The beginning of a search for memory
In 2012, while working for the Diyarbakır Metropolitan Municipality, Zeynep Yaş set out to document the city’s multilingual musical heritage. While preparing for the city museum, everyone she asked, “What is this city’s music?” gave her the same answer: “There was no Kurdish music.”
But Yaş sensed that behind this answer lay a great oblivion. She began to trace the Kurdish melodies that had echoed on radios and records since the 1920s.
On the dusty shelves of archives: Kosrof Malool
Years of archival research led him to Kosrof Malool, a Syriac artist from Diyarbakır. Mehmet Şimşek had come across Malool’s name while researching the Syriacs and Chaldeans, and it turned out that Malool had sung Kurdish songs in the 1910s. Deeply moved when he first heard this voice, Yaş says, “I had never heard a sound like this before.”
Malool’s story stretches from Diyarbakır to Mosul, Alexandria, then France, and finally to the US state of New Jersey. Born in Diyarbakır in 1881, Malool was forced to leave the city with his family in the late 1890s. In New Jersey, he recorded the melodies he brought from his homeland on records in Kurdish and Turkish.
Songs such as “Şivanê Kurd” and “Çemê Sînanîkê” rising from his voice bring back forgotten traces in Diyarbakır’s memory.
Other voices emerging from Diyarbakır’s memory
Yaş’s research is not limited to Malool. Among the recordings compiled by a researcher named Felix Lcy during his work in İslahiye in 1902 is a Kurdish song called “Lawo,” sung by Ali Efendi from Diyarbakır. In addition, in the 1920s, Xelile Xazê added a new layer to this memory with his works recorded on vinyl records in the Middle East.
A melody echoing again a century later
These once-forgotten voices are now resurfacing centuries later. Yaş states, “These recordings are invaluable in terms of Diyarbakır’s memory,” and adds:
“I haven’t finished yet, but one day I will share this entire archive with everyone.”
The echo of “Çemê Sînanîkê,” recorded a century ago, is now returning with a completely different breath. After a century, the same melody has been revived in the voice of Diyarbakır artist Neslihan Ediş. Performed at a concert held within the stone walls of the İskenderpaşa Mansion, this piece created an invisible bridge between the past and the present, enveloping the entire hall in silence.

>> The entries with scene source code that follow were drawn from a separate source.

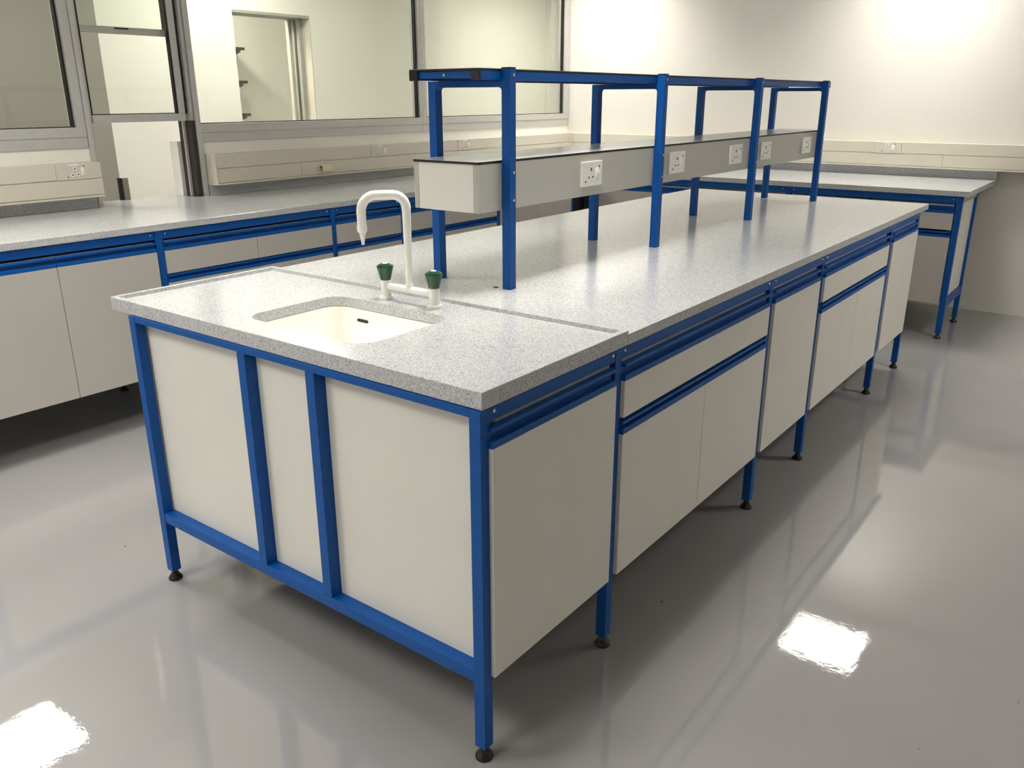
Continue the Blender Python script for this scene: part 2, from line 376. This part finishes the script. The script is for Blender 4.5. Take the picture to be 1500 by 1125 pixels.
FXL = kx(-2.028)
cabinet('pale two-door cabinet at the left edge under the left wall bench', (FXL, ky(-.03), 0), 0, K*.932, 'door', ZL, [K*.474], lam='lam2')
cabinet('left bench cabinet with two drawers below the hatch, behind the sink end', (FXL, ky(.946), 0), 0, K*1.016, 'drawer', ZL, ([K*.512], [K*.512]), lam='lam2')
cabinet('narrow left bench cabinet with one drawer, behind the white tap', (FXL, ky(2.003), 0), 0, K*.510, 'drawer', ZL, ([], []), lam='lam2')
cabinet('left bench cabinet with two drawers seen under the near end of the socket box', (FXL, ky(2.556), 0), 0, K*.908, 'drawer', ZL, ([K*.44], [K*.44]), lam='lam2')
cabinet('left bench cabinet with plain double doors beside the dark corner gap', (FXL, ky(3.51), 0), 0, K*.905, 'door', ZL, [K*.445], lam='lam2')

FYR = 4.452
def rcab(label, x0, w, kind, sp): return cabinet(label, (x0, FYR, 0), -math.pi/2, w, kind, ZI, sp, depth=.5, lam='lam2')
rcab('grey drawer-and-door cabinet at the right end of the far wall bench', .195, .485, 'drawer', ([], []))
rcab('grey drawer-and-door cabinet of the far wall bench hidden behind the island end', -.305, .485, 'drawer', ([], []))
rcab('grey far wall bench cabinet at the inner corner, seen under the socket box', -1.88, .905, 'door', [.45])

# ------------------------------------------------------------------ bench frames
def foot(x, y, zt, leg):
    b = B(); b.lathe([(.0045, zt-.002), (.0045, .014), (.0045, .010)], (x, y, 0), 10)
    b.lathe([(.009, .030), (.010, .026), (.013, .018), (.019, .010), (.0215, .006), (.0215, .001), (.020, 0)], (x, y, 0), 18)
    o = b.build('levelling_foot', M['black_pl'], None, True); o.parent = leg; o['label'] = 'black plastic foot'
def leg(x0, y0, a, zt, root, zb=.034, x1=None):
    l = B().box(x0, x0+a, y0, y0+a, zb, zt, .0015).build('leg', M['blue'], root)
    foot(x0+a/2, y0+a/2, zb, l); return l
def screw(x, y, z, ax, parent):
    r = [(.0046, 0), (.0046, .0012), (.003, .0028)]
    b = B()
    if ax == 'x': b.lathe(r, (x, y, z), 10, 'x')
    else: b.lathe([(q, -h) for q, h in r], (x, y, z), 10, 'y')
    o = b.build('screw', M['chrome'], None, True); o.parent = parent; o['label'] = 'steel screw head'
A = .030
fr = thing('bench_frame', 'blue steel frame of the island bench with black levelling feet', 'frame', (0, 1.8, 0), world=True)
PY = [-.006, .518, 1.5415, 2.093, 3.117, 3.660]
ZU = .8615
for i, y in enumerate(PY):
    leg(.620, y, A, ZU-.001, fr); leg(-.640, y, A, ZU-.001, fr)
for a, b in zip(PY, PY[1:]):
    r = B().box(.629, .649, a+A+.0005, b-.0005, .8315, ZU-.001, .001).build('apron_rail', M['blue'], fr)
    screw(.649, a+A+.014, .851, 'x', r); screw(.649, b-.014, .851, 'x', r)
    B().box(-.639, -.620, a+A+.0005, b-.0005, .8315, ZU-.001, .001).build('apron_rail', M['blue'], fr)
    B().box(-.632, -.616, a+A+.001, b-.001, .226, .835, .0006).build('side_panel', M['lam'], fr)
y0 = PY[0]
B().box(-.6095, .6195, y0+.001, y0+A, .843, ZU-.001, .001).build('top_rail', M['blue'], fr)
B().box(-.6095, .6195, y0+.001, y0+.040, .209, .240, .0015).build('bottom_rail', M['blue'], fr)
B().box(-.140, -.109, y0+.001, y0+.040, .2405, .8425, .0015).build('upright', M['blue'], fr)
B().box(.121, .152, y0+.001, y0+.040, .2405, .8425, .0015).build('upright', M['blue'], fr)
for a, b in ((-.6095, -.1405), (-.1085, .1205), (.1525, .6195)):
    B().box(a, b, y0+.0345, y0+.0405, .2405, .8405, .0005).build('end_panel', M['lam'], fr)
B().box(-.6095, .6195, PY[5], PY[5]+A, .843, ZU-.001, .001).build('top_rail', M['blue'], fr)
B().box(-.6095, .6195, PY[5], PY[5]+A, .209, .240, .0015).build('bottom_rail', M['blue'], fr)
B().box(-.6095, .6195, PY[5]+.004, PY[5]+.020, .2405, .8425, .0005).build('back_panel', M['lam'], fr)
B().box(-.02, .0, PY[0]+.6, PY[5]-.005, .24, ZU-.002, .0005).build('centre_panel', M['lam'], fr)

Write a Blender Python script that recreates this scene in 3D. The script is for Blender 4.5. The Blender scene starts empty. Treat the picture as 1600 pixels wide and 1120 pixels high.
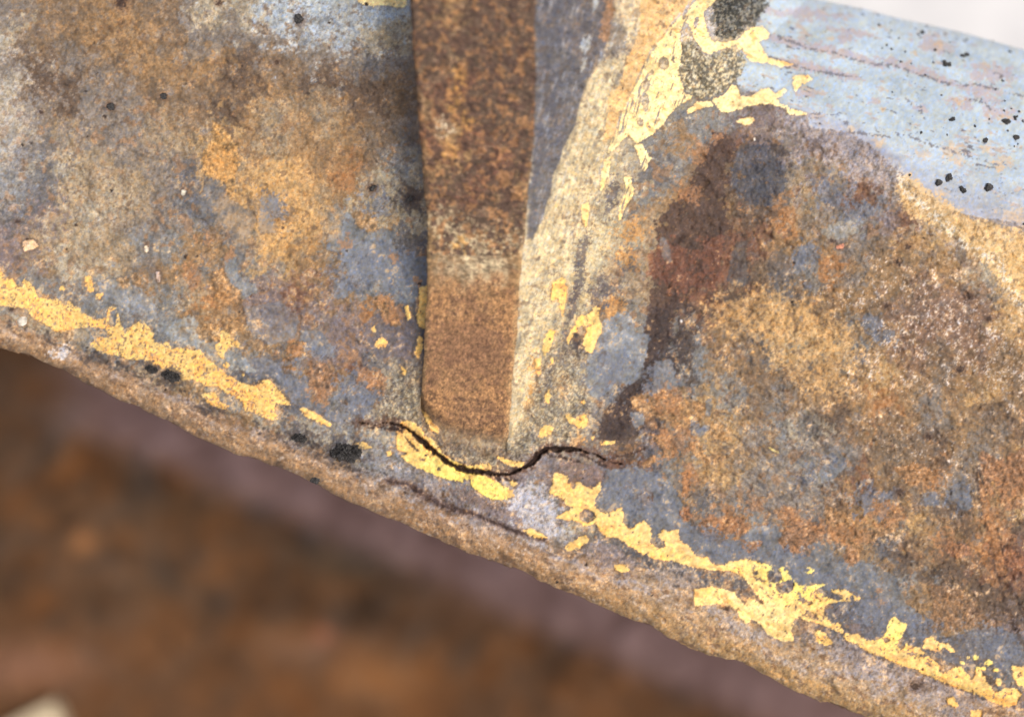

A bridge built with the voice of Neslihan Ediş
Before Ediş performed Çeme Sînanîkê, Zeynep Yaş, whom she invited on stage, turned to Ediş and continued with words that resonated warmly throughout the hall:
“I know you are still at the beginning of your journey… You started with a beautiful song, which made me very happy. I congratulate you from the bottom of my heart. Undoubtedly, this archive is at the service of our artists, and you are wholeheartedly embracing this heritage. Neslihan sang that song with her warm heart; she carried it from a century ago to today. Thank you… I hope our artists continue to embrace our cultural heritage.”
A bridge repaired between the past and the present
This research conducted by Zeynep Yaş is not only about preserving a musical heritage; it also means repairing the bridge between the past and the present. Each note makes a lost story, a forgotten language, a silenced memory visible again.